::: Data provided

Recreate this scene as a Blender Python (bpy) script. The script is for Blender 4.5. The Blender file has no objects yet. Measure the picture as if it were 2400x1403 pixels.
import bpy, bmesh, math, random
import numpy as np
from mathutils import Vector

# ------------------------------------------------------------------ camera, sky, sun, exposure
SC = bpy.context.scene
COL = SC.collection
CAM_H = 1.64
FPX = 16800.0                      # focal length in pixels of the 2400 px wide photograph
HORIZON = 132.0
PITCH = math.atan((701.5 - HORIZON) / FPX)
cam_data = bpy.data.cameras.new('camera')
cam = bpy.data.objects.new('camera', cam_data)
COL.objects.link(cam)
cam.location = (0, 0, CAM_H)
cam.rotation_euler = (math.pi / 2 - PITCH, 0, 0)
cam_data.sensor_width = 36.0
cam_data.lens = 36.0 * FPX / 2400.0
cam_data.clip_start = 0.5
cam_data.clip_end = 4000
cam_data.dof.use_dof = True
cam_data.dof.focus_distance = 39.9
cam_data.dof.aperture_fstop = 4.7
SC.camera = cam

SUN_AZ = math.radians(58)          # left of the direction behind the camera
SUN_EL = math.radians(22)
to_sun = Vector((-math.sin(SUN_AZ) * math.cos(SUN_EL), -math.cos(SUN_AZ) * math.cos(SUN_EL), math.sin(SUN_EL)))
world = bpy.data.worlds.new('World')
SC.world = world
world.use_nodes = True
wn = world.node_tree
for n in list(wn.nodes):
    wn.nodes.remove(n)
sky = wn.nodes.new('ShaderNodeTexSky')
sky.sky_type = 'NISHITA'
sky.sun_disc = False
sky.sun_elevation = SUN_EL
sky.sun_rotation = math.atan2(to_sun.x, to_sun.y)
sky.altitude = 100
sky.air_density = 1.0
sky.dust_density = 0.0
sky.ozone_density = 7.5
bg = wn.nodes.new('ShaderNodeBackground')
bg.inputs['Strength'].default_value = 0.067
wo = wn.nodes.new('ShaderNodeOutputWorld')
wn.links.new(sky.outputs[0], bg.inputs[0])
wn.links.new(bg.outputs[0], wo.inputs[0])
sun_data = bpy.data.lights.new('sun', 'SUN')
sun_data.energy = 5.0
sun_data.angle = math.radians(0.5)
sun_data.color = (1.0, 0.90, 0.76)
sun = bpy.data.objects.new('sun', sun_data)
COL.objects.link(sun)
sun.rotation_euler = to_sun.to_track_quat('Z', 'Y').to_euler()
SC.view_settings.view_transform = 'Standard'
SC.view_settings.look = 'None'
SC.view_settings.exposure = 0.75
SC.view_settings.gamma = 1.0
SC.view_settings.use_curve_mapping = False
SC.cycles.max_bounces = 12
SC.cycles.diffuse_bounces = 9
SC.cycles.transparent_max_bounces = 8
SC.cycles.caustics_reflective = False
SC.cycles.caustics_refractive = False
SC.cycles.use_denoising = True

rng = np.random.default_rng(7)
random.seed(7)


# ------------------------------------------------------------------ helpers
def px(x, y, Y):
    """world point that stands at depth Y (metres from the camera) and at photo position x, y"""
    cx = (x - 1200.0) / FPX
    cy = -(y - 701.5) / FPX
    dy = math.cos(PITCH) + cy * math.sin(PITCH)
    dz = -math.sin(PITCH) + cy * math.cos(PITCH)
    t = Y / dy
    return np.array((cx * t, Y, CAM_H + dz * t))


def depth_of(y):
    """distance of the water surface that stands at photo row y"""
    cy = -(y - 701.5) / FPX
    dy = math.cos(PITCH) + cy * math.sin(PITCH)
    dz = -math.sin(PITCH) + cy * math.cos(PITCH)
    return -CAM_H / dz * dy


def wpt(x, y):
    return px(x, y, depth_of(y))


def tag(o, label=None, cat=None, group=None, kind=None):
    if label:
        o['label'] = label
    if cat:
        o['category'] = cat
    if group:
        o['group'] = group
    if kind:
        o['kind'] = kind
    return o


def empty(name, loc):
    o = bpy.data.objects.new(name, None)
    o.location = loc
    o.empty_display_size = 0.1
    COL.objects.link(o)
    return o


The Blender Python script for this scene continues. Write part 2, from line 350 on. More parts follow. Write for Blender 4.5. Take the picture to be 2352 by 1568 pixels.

::::::

**Challenge**
Your task is to extract all of the records exactly.

**Reply to the task**
Recreate this scene as a Blender Python (bpy) script. The script is for Blender 4.5. The Blender file has no objects yet. Measure the picture as if it were 2400x1403 pixels.
import bpy, bmesh, math, random
import numpy as np
from mathutils import Vector

# ------------------------------------------------------------------ camera, sky, sun, exposure
SC = bpy.context.scene
COL = SC.collection
CAM_H = 1.64
FPX = 16800.0                      # focal length in pixels of the 2400 px wide photograph
HORIZON = 132.0
PITCH = math.atan((701.5 - HORIZON) / FPX)
cam_data = bpy.data.cameras.new('camera')
cam = bpy.data.objects.new('camera', cam_data)
COL.objects.link(cam)
cam.location = (0, 0, CAM_H)
cam.rotation_euler = (math.pi / 2 - PITCH, 0, 0)
cam_data.sensor_width = 36.0
cam_data.lens = 36.0 * FPX / 2400.0
cam_data.clip_start = 0.5
cam_data.clip_end = 4000
cam_data.dof.use_dof = True
cam_data.dof.focus_distance = 39.9
cam_data.dof.aperture_fstop = 4.7
SC.camera = cam

SUN_AZ = math.radians(58)          # left of the direction behind the camera
SUN_EL = math.radians(22)
to_sun = Vector((-math.sin(SUN_AZ) * math.cos(SUN_EL), -math.cos(SUN_AZ) * math.cos(SUN_EL), math.sin(SUN_EL)))
world = bpy.data.worlds.new('World')
SC.world = world
world.use_nodes = True
wn = world.node_tree
for n in list(wn.nodes):
    wn.nodes.remove(n)
sky = wn.nodes.new('ShaderNodeTexSky')
sky.sky_type = 'NISHITA'
sky.sun_disc = False
sky.sun_elevation = SUN_EL
sky.sun_rotation = math.atan2(to_sun.x, to_sun.y)
sky.altitude = 100
sky.air_density = 1.0
sky.dust_density = 0.0
sky.ozone_density = 7.5
bg = wn.nodes.new('ShaderNodeBackground')
bg.inputs['Strength'].default_value = 0.067
wo = wn.nodes.new('ShaderNodeOutputWorld')
wn.links.new(sky.outputs[0], bg.inputs[0])
wn.links.new(bg.outputs[0], wo.inputs[0])
sun_data = bpy.data.lights.new('sun', 'SUN')
sun_data.energy = 5.0
sun_data.angle = math.radians(0.5)
sun_data.color = (1.0, 0.90, 0.76)
sun = bpy.data.objects.new('sun', sun_data)
COL.objects.link(sun)
sun.rotation_euler = to_sun.to_track_quat('Z', 'Y').to_euler()
SC.view_settings.view_transform = 'Standard'
SC.view_settings.look = 'None'
SC.view_settings.exposure = 0.75
SC.view_settings.gamma = 1.0
SC.view_settings.use_curve_mapping = False
SC.cycles.max_bounces = 12
SC.cycles.diffuse_bounces = 9
SC.cycles.transparent_max_bounces = 8
SC.cycles.caustics_reflective = False
SC.cycles.caustics_refractive = False
SC.cycles.use_denoising = True

rng = np.random.default_rng(7)
random.seed(7)


# ------------------------------------------------------------------ helpers
def px(x, y, Y):
    """world point that stands at depth Y (metres from the camera) and at photo position x, y"""
    cx = (x - 1200.0) / FPX
    cy = -(y - 701.5) / FPX
    dy = math.cos(PITCH) + cy * math.sin(PITCH)
    dz = -math.sin(PITCH) + cy * math.cos(PITCH)
    t = Y / dy
    return np.array((cx * t, Y, CAM_H + dz * t))


def depth_of(y):
    """distance of the water surface that stands at photo row y"""
    cy = -(y - 701.5) / FPX
    dy = math.cos(PITCH) + cy * math.sin(PITCH)
    dz = -math.sin(PITCH) + cy * math.cos(PITCH)
    return -CAM_H / dz * dy


def wpt(x, y):
    return px(x, y, depth_of(y))


def tag(o, label=None, cat=None, group=None, kind=None):
    if label:
        o['label'] = label
    if cat:
        o['category'] = cat
    if group:
        o['group'] = group
    if kind:
        o['kind'] = kind
    return o


def empty(name, loc):
    o = bpy.data.objects.new(name, None)
    o.location = loc
    o.empty_display_size = 0.1
    COL.objects.link(o)
    return o


The Blender Python script for this scene continues. Write part 2, from line 350 on. More parts follow. Write for Blender 4.5. Take the picture to be 2352 by 1568 pixels.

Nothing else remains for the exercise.